I had turned fourteen and was a prickly, insecure adolescent. And my problem with Doctor Who was that, overnight, it didn’t take itself as seriously as I took it. I wanted this show to continue to mean to me what it had meant when I was six years old, when it was realistic, gritty drama like The Creature From The Pit… but now the powers-that-be-at-the-BBC had decided to turn it into a cheap, silly, children’s programme. An embarrassment. Suddenly Doctor Who stopped being something that everyone liked, and became something that only I liked, and something that stopped girls from wanting to have sex with me (amongst other reasons).


This sort of over-reaction isn’t unique to Doctor Who, though.
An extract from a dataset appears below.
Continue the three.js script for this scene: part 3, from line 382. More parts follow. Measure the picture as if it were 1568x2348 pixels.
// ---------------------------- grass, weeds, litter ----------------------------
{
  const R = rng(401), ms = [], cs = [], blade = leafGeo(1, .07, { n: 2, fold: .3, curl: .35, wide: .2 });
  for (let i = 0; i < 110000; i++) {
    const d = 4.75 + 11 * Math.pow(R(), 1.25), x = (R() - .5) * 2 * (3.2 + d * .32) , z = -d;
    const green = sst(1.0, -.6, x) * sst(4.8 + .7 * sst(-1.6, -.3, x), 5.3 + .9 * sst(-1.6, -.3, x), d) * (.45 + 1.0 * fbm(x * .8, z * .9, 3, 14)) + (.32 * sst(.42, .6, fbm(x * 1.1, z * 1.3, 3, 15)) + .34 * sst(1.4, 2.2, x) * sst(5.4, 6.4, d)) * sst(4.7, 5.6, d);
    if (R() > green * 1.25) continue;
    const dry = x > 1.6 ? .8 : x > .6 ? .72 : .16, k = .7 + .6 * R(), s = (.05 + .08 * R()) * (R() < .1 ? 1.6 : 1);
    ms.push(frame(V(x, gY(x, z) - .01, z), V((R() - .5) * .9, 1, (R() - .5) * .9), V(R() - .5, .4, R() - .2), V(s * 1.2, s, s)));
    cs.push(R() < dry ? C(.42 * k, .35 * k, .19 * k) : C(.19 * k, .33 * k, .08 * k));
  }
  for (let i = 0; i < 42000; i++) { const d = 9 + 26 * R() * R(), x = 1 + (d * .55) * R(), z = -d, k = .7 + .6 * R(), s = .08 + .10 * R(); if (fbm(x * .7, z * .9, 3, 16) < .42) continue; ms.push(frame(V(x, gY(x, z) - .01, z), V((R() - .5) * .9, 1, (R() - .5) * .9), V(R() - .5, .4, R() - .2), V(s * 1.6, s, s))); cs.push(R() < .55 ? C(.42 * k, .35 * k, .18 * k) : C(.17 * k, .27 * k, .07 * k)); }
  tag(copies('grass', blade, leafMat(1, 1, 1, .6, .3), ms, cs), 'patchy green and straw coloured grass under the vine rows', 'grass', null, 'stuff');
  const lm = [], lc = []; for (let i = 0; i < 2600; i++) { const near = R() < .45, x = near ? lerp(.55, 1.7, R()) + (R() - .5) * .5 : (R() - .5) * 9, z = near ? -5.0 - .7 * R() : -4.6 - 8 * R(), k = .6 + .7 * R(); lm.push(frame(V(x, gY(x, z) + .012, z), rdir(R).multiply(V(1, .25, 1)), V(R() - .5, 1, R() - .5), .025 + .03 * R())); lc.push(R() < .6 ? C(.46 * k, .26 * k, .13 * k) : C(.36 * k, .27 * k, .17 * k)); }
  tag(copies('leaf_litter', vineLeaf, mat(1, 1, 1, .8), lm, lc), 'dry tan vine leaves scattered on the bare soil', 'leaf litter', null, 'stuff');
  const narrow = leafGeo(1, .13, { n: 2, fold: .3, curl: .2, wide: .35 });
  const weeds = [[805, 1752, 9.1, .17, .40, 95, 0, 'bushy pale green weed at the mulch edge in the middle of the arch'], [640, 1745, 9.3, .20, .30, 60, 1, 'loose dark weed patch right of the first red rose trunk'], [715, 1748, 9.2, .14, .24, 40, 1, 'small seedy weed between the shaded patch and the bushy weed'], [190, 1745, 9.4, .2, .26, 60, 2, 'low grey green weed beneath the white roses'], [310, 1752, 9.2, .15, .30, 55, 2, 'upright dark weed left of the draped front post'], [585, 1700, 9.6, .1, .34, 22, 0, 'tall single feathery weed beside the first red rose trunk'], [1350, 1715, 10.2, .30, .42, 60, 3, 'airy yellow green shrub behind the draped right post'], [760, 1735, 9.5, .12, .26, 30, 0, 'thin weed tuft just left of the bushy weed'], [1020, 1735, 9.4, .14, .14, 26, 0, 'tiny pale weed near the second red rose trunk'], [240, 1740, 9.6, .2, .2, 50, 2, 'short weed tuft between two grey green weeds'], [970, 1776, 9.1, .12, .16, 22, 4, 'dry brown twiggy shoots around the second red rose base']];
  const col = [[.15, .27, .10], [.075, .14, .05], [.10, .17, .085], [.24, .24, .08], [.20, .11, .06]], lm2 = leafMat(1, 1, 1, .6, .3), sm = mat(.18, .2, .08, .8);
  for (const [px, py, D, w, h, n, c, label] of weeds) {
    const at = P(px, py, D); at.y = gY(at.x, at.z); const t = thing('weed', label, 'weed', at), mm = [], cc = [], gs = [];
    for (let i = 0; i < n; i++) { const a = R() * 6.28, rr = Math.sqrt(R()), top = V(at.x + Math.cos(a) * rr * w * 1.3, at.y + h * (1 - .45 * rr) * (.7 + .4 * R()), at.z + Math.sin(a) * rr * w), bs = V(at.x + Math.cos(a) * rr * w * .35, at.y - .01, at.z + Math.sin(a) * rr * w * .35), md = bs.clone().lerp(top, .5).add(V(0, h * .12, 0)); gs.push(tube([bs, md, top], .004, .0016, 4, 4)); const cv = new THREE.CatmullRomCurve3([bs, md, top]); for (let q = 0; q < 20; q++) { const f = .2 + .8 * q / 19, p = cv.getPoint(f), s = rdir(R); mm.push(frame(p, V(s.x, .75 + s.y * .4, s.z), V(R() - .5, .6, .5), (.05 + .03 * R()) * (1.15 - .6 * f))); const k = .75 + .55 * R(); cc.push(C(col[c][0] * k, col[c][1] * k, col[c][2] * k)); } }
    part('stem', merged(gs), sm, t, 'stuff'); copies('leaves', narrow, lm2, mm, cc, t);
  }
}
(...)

It’s the same sort of feeling you get when you buy the latest album from your favourite pop group, only to discover they are experimenting with ‘suddenly being shit’. Or when your football team gets relegated. Or when your political party comes second.

On all of these occasions, you have a valid reason to be miserable. And the same applies if you don’t enjoy an episode of Doctor Who. Over-reacting badly is all part of being a fan. There’s nothing wrong with it, as long as you are still over-reacting positively most of the time. As long as you’re dancing with glee more frequently than you are dismembering woodland creatures.

But there are two important things to remember. Firstly, although you have a very personal, very emotional response to Doctor Who, if you don’t like something, it isn’t because the programme makers have decided to annoy you. Just as pop groups don’t sit down and decide to release a bad album, with even the most lacklustre Doctor Who stories, everyone involved was working with the best of intentions. Every story was written, directed, acted and produced by people who genuinely thought it would be fantastic.

Even, hard as it may be to believe, Underworld.

And when things do go wrong, the programme makers are as acutely aware of the shortcomings as the viewers, if not more so. They are just not in a position to announce this publicly, and wouldn’t even if they could, because they know that every bad show started out as a good idea, and how, in a collaborative medium, things go wrong without it being any one person’s ‘fault’.

The second thing to remember is, whatever you do, don’t get drunk and go on the internet. The internet and five pints of lager do not mix. You will read things that will make you tetchy and you will post things you will regret.